The music of Michael Tippett (Sir Michael over there) is an English thing, like inadequate plumbing and soggy desserts. He lived a very long time, was a gentle and likable man and composed some interesting music. Yet the longer he lived, the more the weird, cultlike musical public of England revered him as the great local genius. While he could never scale Parnassus on his own, the composer survived long enough (he died last year at the age of 93) for Parnassus to come to him.

On its own merits, it's not surprising that Tippett's 1938-39 Concerto for Double String Orchestra was new to the National Symphony Orchestra at last night's Kennedy Center Concert Hall performance. But it has been nigh 60 years since it was premiered, and Tippett fans have been agitating on this side of the Atlantic for decades. Its belated introduction was a welcome remedy to an understandable oversight.

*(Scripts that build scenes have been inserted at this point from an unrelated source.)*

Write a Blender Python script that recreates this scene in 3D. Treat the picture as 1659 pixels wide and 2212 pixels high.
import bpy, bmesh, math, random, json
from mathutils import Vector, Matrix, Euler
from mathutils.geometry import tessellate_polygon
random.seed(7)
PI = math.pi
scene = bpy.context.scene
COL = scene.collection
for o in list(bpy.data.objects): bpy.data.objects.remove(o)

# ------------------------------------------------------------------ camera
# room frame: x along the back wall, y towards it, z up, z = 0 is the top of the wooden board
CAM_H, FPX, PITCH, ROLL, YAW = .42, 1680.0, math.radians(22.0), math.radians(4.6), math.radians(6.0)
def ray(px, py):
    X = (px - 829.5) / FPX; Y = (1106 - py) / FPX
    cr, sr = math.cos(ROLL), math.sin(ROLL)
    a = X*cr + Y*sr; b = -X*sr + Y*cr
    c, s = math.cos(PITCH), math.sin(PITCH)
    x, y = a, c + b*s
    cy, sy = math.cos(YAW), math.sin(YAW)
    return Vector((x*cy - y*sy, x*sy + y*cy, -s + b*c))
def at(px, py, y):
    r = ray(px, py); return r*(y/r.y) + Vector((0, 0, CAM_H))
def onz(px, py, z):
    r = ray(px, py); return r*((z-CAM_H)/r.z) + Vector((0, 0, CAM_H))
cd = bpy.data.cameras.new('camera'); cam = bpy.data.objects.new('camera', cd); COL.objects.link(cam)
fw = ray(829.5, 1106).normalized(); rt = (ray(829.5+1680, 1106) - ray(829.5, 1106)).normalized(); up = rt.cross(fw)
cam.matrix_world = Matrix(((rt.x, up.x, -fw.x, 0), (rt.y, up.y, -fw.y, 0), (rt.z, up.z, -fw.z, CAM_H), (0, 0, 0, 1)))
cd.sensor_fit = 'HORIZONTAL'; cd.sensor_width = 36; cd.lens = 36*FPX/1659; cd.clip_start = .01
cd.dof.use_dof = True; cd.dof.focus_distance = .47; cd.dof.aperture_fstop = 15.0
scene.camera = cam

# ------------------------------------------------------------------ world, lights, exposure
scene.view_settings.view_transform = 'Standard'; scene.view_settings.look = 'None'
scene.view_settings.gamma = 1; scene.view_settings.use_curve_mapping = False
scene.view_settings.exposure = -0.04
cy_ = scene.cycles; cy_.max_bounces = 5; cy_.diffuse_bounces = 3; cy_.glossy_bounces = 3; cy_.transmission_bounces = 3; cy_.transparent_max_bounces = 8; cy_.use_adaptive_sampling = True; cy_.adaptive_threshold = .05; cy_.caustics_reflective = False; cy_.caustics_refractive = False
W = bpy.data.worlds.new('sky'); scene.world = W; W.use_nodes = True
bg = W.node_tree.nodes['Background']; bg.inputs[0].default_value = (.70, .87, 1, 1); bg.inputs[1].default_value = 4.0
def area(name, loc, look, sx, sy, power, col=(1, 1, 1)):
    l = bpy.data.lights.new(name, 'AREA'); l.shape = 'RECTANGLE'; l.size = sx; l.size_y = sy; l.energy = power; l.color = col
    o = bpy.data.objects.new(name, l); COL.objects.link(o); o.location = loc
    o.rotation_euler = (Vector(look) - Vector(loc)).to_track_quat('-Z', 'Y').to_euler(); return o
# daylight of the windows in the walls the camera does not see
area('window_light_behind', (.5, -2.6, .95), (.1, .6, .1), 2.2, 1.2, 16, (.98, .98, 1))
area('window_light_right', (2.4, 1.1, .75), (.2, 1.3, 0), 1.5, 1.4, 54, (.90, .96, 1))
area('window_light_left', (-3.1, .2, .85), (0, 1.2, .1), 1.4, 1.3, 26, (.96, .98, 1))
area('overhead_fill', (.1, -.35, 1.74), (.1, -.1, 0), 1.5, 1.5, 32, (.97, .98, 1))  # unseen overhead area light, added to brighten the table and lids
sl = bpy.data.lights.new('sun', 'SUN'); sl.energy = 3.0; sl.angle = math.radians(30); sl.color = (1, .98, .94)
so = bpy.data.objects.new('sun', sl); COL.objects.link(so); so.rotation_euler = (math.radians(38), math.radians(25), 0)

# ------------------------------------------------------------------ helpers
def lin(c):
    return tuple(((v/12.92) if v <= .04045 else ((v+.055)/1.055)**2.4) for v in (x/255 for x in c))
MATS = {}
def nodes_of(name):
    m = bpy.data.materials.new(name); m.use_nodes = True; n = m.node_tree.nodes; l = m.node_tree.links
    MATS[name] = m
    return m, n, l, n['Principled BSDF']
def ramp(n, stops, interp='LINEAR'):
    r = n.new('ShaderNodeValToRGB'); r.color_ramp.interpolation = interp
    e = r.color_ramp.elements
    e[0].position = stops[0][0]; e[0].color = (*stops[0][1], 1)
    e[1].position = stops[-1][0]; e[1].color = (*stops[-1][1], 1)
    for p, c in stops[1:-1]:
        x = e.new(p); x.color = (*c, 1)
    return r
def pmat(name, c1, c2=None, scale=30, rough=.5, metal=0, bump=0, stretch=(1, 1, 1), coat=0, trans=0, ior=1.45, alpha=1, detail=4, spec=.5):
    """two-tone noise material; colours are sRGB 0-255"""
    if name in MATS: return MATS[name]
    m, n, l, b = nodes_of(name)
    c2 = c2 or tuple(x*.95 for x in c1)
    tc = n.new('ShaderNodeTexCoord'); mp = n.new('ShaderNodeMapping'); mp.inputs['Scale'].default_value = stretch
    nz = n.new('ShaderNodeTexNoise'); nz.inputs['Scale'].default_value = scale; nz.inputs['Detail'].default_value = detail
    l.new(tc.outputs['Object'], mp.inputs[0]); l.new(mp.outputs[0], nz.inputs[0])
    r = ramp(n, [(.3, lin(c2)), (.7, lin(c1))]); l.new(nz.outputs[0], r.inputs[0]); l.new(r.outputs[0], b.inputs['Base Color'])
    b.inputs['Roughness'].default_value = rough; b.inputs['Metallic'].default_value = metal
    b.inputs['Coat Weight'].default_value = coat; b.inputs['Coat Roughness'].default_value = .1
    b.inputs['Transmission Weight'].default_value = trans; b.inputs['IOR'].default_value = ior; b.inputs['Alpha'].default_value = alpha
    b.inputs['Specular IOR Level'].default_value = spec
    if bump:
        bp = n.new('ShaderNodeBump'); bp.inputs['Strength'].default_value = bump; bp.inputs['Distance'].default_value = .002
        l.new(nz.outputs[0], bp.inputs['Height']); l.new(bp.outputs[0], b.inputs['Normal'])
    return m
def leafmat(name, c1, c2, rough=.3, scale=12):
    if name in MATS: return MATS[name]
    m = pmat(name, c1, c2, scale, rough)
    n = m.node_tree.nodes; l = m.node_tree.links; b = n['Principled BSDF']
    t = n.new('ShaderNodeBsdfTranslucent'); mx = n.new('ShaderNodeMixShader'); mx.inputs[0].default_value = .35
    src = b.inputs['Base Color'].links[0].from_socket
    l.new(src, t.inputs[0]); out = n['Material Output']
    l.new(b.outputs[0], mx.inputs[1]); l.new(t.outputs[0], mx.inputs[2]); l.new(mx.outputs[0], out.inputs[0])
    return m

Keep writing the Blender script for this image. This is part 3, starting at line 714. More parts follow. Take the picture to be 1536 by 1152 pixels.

Tippett's innocent and rhythmically jaunty exercise for string orchestra (divided in two) sounded new and uncomfortable to the NSO players. The composer divides the orchestra into equal parts, used in staggered opposition: They trade ideas back and forth, with the full ensemble rarely engaged in continuous counterpoint. Tippett also subdivides and mixes his two groups, using, for instance, the upper strings of one ensemble against the lower strings of the other.

This results in a challenge to the upper strings that the NSO failed. The violins are exposed throughout the concerto, and given the Concert Hall's relatively weak projection of lower tones, they were doubly naked. They sounded shrill at best. Intonation was frequently off and ensemble playing was jagged. Large jumps in a melodic line, for example, led to death leaps into uncharted and unlikable microtonal clusters.

After months of listening to this orchestra, I think the greatest hurdle it faces is creating discipline and tonal warmth in the violins. Throughout the Tippett, the violas and cellos acquitted themselves irreproachably. The violins did not. Without improving the violin section, any growth throughout the orchestra will be undermined.

It is, perhaps, time to examine the chain of command and ask serious questions about what is going on, and how it can be fixed. The concertmaster, William Steck, is not solely responsible for the sound of his players, but he bears much of the burden, especially details of bowing and articulation. His own solo playing has not suggested a nuanced or passionate approach to string lines; his effect on the rest of the players is a matter of concern.

Paavo Berglund, who led the orchestra last night, is not the most inspiring conductor. In the fourth movement of Brahms's Fourth Symphony, for instance, he conducted through the orchestra's staccato bursts of fury as if he were directing mouse traffic in a small maze. But he is no slouch of a musician, either, and his admirable recordings of the Sibelius symphonies suggest he wasn't asking for the kind of shrill, stuttering sound the violins produced. That leaves the ball in the court of the players and their immediate leaders.

The performance of the violins makes a strong contrast to other sections of the orchestra, which play with confidence, accuracy and tonal dignity. The woodwind section is strong, particularly principal bassoonist Daniel Matsukawa, who performed the solo line of Carl Maria von Weber's Bassoon Concerto in F. Matsukawa is a young player, a Slatkin appointment (in 1997) and a gem. As an orchestral player, he can be relied on for a burst of rich maroon and dark crimson in the collective sound. His playing is elastic and agile, and thankfully accurate.

The same goes for his gentle, songlike account of the Weber. His soft tones were full and even, his passage work liquid and delicate, his second movement like an aria and his last movement filled with a calm modesty in its virtuoso romp. He is an invaluable asset to the orchestra.

Berglund finished with a lackluster performance of the Brahms Symphony No. 4. The second movement had moments of roseate glow, and the third was boisterous. But the textures need more clarity and the seams more finesse. All in all, a disappointing evening.

The program repeats this afternoon and tomorrow evening.